3)Sue in Tax Court. Lose with Substantial Authority. Unlikely. But even if a judge rules that your rentals are not a business, you can still get the penalties waived by proving that the issue was grey (it is) and that you had “Substantial Authority” for thinking it was a business. In English, “Substantial Authority” means a good argument backed by some law. And that much, in my subjective but informed opinion, we do have.
Likely worst case for landlords who own more than one unit and those units are not on triple net lease: You owe the taxes saved via having taken the Pass-Thru Deduction, you avoid penalties on those taxes, and owe interest on the taxes saved via having taken the deduction at a circa 4% APR. More likely: You get some or all of the deduction via settlement. Most likely: You get the entire deduction and are never audited, or if audited, still get the deduction.

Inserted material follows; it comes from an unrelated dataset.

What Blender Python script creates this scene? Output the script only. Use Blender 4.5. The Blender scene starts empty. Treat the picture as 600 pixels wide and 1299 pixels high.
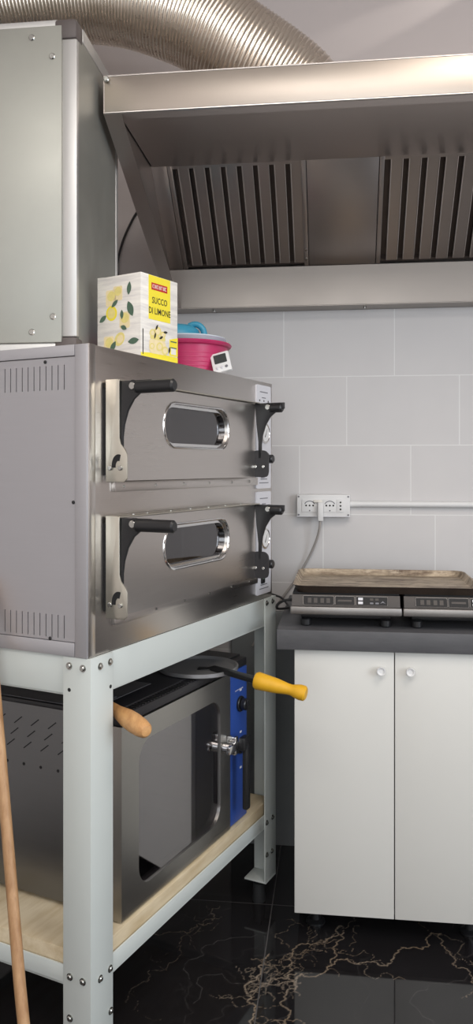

If you are a landlord with more than one unit and those 2+ units are not triple net leased, will I represent you in Tax Court on a contingency basis? Very likely.
Note: Even if you only own one rental unit, you probably still have a business if you are not completely passive about managing it.
Bottom line: The tax law favors you in most grey situations, and this situation does not strike me as all that grey. If you have more than one unit and those units are not triple net leased, take the deduction. If you have one unit but actively manage it, take the deduction. The odds favor you by a large margin.
@John Hyre, what is your opinion on modified gross leasing? I am a general partner in an LP that holds a 5 unit commercial building that uses a modified gross lease not NNN. I found the article below that says to switch to a MGL instead of NNN. I am very involved with the manafment company and the bookkeeper in management decisions. I would think this would qualify as a TB.
https://daveison.com/real-estate-owners-is-it-time-to-switch-from-a-triple-net-lease/
So what is a modified gross lease?
If it still boils down to NNN lease just via different language, then the IRS will look at the substance of the transaction and rule that NNN is NNN no matter what you call it. On the other hand, if one moves away from NNN and the new lease resembles the more standard arrangement where the landlord is much more active (even via its managers), then they might be on to something.
In a nutshell, a modified gross lease is where the tenant pass our management company the the base monthly rent and their pro rata portion of taxes and insurance and the money is then passed to the LP that we hold. Our bookkeeper pass all the different taxes and insurance. We also manage and pay all maintenance on the building. If repairs or maintenance is required we locate the person to make the repair and pay that person.
The article is very interesting and right on point to the discussion here as a solution to NNN.